When Mrs. Hall was interviewed she said, "In that lock box I had $400,000 worth of jewelry. I had some gold coins worth six figures. Everything I owned was in that box." Then she added, "My whole life was in that box."
Jesus told about a man who was working in a field. He was not the owner of the land. He may have been helping out a neighbor. He may have been a hired worker. While working in the soil, probably plowing with a hand plow, maybe using an animal, he uncovered a great treasure.
Banks were unavailable to ordinary citizens. It was not uncommon in that day to hide valuables in the ground. Jesus told about one man was given one talent to invest and because he was afraid of his master, hid the talent in the ground.
We do not know the amount of the treasure. We do know it was sufficiently large, so that the man liquidated all of his assets, sold everything he had, and bought that field. He was not looking for treasure, he just stumbled across it, but in order to possess it, he had to make a total commitment.

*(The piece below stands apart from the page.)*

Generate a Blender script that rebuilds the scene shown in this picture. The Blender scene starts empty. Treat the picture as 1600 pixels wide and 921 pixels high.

Do you suppose that in order to raise the cash quickly, he had to take a loss on his sales? Probably. When some people find out you are desperate, they will take advantage of you. Did the man think the sacrifice was worth it? Obviously, because he sold everything he had to obtain that one treasure.
Mrs. Forita Hall's dream, possibly over $1,000,000, vanished overnight. Alex Haley was committed to a dream, a dream represented by two cans of sardines and eighteen cents. The man in Jesus' story made a total commitment to possess one field.
Is there anything in your life to which you are similarly and singularly committed? What about Jesus? Is He worth it?